I came across this book at Costco but had heard some about it at a recent book club meeting (we did not pick this one, but now I think I may need to suggest it). I took this heavy yellow book with me to Florida for Mid-Winter Break and noticed something throughout my time in Orlando and West Palm Beach. The Help was everywhere. It was on the bookshelves of several stores I passed in the airports, the mall, the airplane and even resting on the lounge chairs around me at the pool! I made new friends along the way as many a person told me, “I just finished that book!” or “Don’t you just love The Help? Stockett tells the story so well!” Most often I was responding that I was either in the midst of the book and was enjoying it, and at the end I was agreeing with others, that “Yes, this was a really good book and it left me wanting more!”
This is a book that will consume you and you will not want to put it down! This being said, it’s also a book that will leave you wondering about the future of the characters when it ends… and it leaves you hoping for more!

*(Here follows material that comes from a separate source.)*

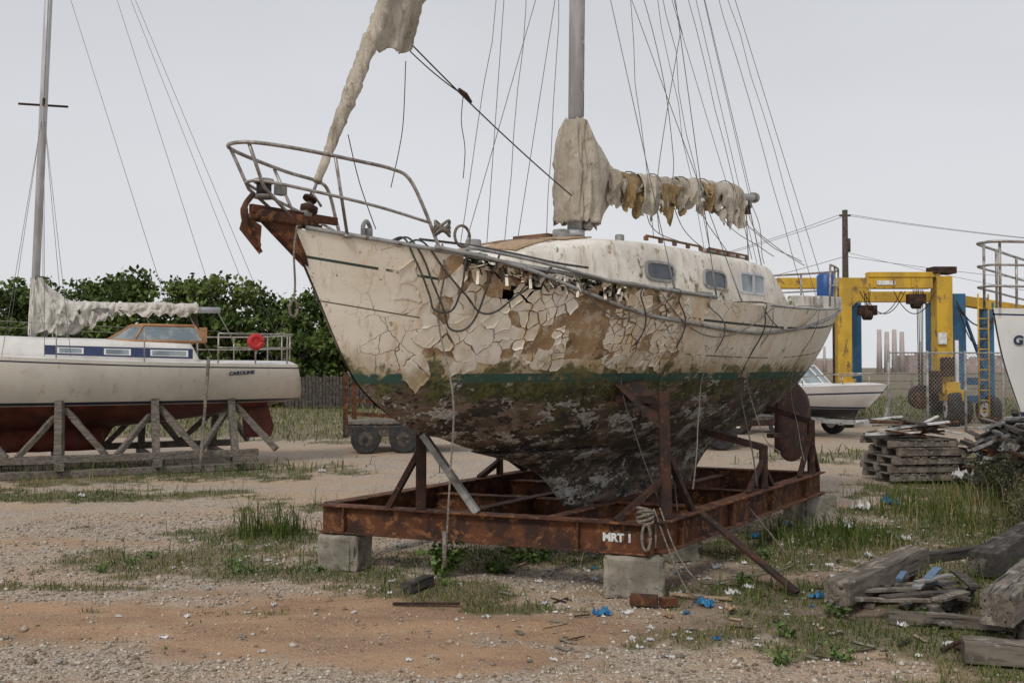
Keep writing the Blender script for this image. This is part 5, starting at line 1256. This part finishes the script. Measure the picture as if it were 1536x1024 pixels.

On a side note, I had a personal connection to this book that made me stop many times and think about along the reading journey. When I was growing up there were two African American ladies that worked for my Nana and Grandpa as well as my parents. Tommie came a few days week and did our laundry, folding and ironing. Many times she would stay at night to watch my sister and I while my parents were out. We loved finding ways to entertain her and make her laugh. She loved my sister and I and showered us with smiles, hugs, winks and laughs. The second lady, Elizabeth, might as well have been another Grandma to me. I can to this day remember telling my friends at recess that I did have three Grandmas and I always included Elizabeth. Elizabeth was around when my Mom was a child and took care of my Mom while her parents were away as well as running the kitchen in my grandparents’ home. Elizabeth could make a mean chocolate soufflé or recite a recipe off the top of her head. I have often thought about Elizabeth (she passed away many years ago) and the love, support and influence she has had on my life. Elizabeth was special… she made you feel good, she took you fun places, she babysat when my parents were gone at night or for a long period of time. I always thought Elizabeth would be around when I was little, always. I can only hope that all I knew about Elizabeth and Tommie as a child and young adult was true… they were well taken care of when they came to work, they were shown much appreciation and gratitude for all that they did and they received financial support they were unable to work. I can only hope that we gave them as much love as they gave us.